-- SOURCE DATA --
• • • • • • •
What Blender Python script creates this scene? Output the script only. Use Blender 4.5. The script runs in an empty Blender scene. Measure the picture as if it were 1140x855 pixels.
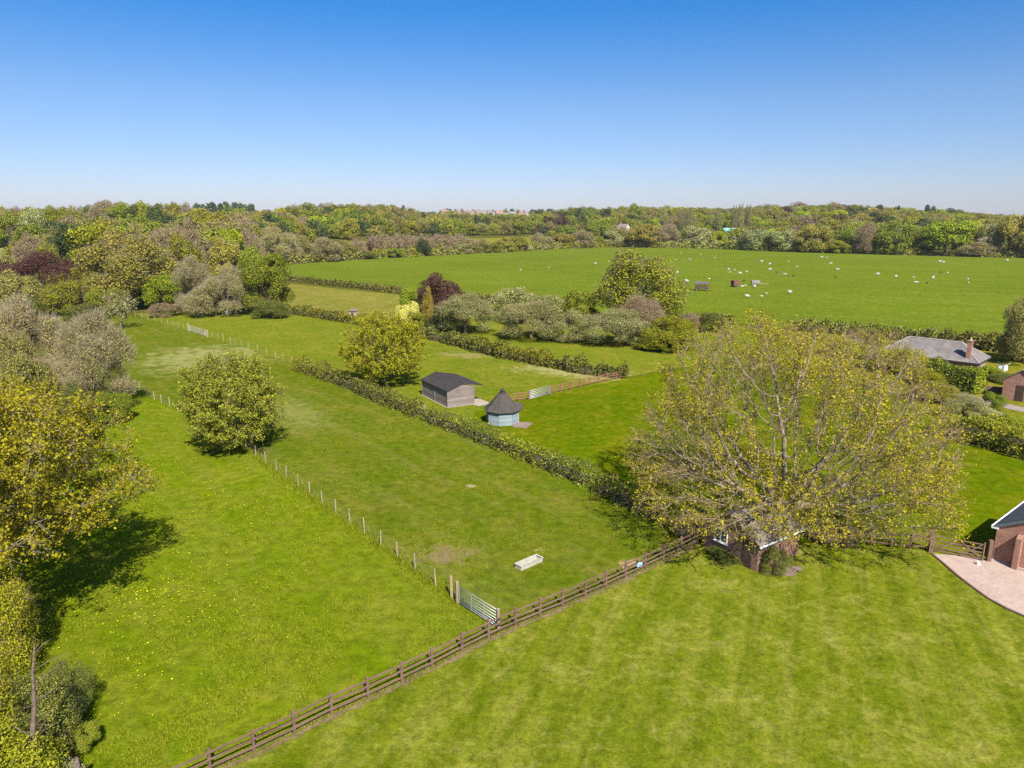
import bpy, bmesh, math, random
import numpy as np
from mathutils import Vector, Matrix

random.seed(7)
R = math.radians
scene = bpy.context.scene
C = scene.collection

# ------------------------------------------------------------------ camera
F, CX, CY, H, PITCH = 790.0, 570.0, 427.5, 22.0, R(13.35)
cp, sp = math.cos(PITCH), math.sin(PITCH)
cam_d = bpy.data.cameras.new('camera')
cam = bpy.data.objects.new('camera', cam_d)
C.objects.link(cam)
cam_d.sensor_width = 36.0
cam_d.lens = 36.0 * F / 1140.0
cam_d.clip_start = 0.1
cam_d.clip_end = 20000
cam.location = (0, 0, H)
cam.rotation_euler = (R(90) - PITCH, 0, 0)
scene.camera = cam


def depr(py):
    return PITCH + math.atan((py - CY) / F)


def ray(px, py):
    x, yv = (px - CX) / F, (py - CY) / F
    return Vector((x, cp - yv * sp, -sp - yv * cp))


def G(px, py, z=0.0):
    """the point at height z on the sight line of a place in the photograph"""
    d = ray(px, py)
    t = (z - H) / d.z
    return Vector((d.x * t, d.y * t, z))


def GD(px, D, z=0.0):
    """the point at forward distance D in the direction of column px"""
    Z = D * cp + (H - z) * sp
    return Vector(((px - CX) / F * Z, D, z))


def pw(xs, ys):
    return lambda x: float(np.interp(x, xs, ys))


edge_y = pw([200, 315, 420, 560, 611, 689, 792, 850, 979, 1082, 1140, 1300],
            [300, 295, 288, 281, 277.5, 275.5, 277, 279.8, 283.6, 286, 287.5, 291])


def edge_D(px):
    return H / math.tan(depr(edge_y(px)))


D0 = ([-200, 250, 300, 330, 420, 560, 620, 700, 800, 850, 1000, 1140, 1400], [200, 215, 300, 360, 410, 490, 530, 550, 520, 480, 430, 400, 390])
D1 = ([-200, 260, 310, 340, 420, 560, 700, 850, 1000, 1140, 1400], [430, 440, 560, 740, 770, 980, 960, 900, 880, 860, 850])
HM = ([-200, 260, 310, 340, 420, 500, 560, 700, 850, 930, 1000, 1140, 1400], [13, 13.5, 14, 20, 21, 16, 14, 20, 23, 25, 20, 13, 12])


def terrain(x, D):
    x = np.asarray(x, float)
    D = np.asarray(D, float)
    Ds = np.maximum(D, 1.0)
    u = CX + 790 * x / (0.973 * Ds + 4)
    a, b, h = np.interp(u, *D0), np.interp(u, *D1), np.interp(u, *HM)
    t = np.clip((D - a) / (b - a), 0, 1)
    s = t * t * (3 - 2 * t) * 0.5 + t * 0.5
    s = np.where(t < 0.15, s * (t / 0.15), s)
    far = np.clip((D - b * 1.3) / 3000.0, 0, 1)
    return h * s - 12 * far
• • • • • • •
-- EXERCISE INSTRUCTIONS --
Omitting all pictures, restate exactly the lines of the material from its start through the line that contains "return Vector((x, cp".

-- ANSWER IN FULL --
What Blender Python script creates this scene? Output the script only. Use Blender 4.5. The script runs in an empty Blender scene. Measure the picture as if it were 1140x855 pixels.
import bpy, bmesh, math, random
import numpy as np
from mathutils import Vector, Matrix

random.seed(7)
R = math.radians
scene = bpy.context.scene
C = scene.collection

# ------------------------------------------------------------------ camera
F, CX, CY, H, PITCH = 790.0, 570.0, 427.5, 22.0, R(13.35)
cp, sp = math.cos(PITCH), math.sin(PITCH)
cam_d = bpy.data.cameras.new('camera')
cam = bpy.data.objects.new('camera', cam_d)
C.objects.link(cam)
cam_d.sensor_width = 36.0
cam_d.lens = 36.0 * F / 1140.0
cam_d.clip_start = 0.1
cam_d.clip_end = 20000
cam.location = (0, 0, H)
cam.rotation_euler = (R(90) - PITCH, 0, 0)
scene.camera = cam


def depr(py):
    return PITCH + math.atan((py - CY) / F)


def ray(px, py):
    x, yv = (px - CX) / F, (py - CY) / F
    return Vector((x, cp - yv * sp, -sp - yv * cp))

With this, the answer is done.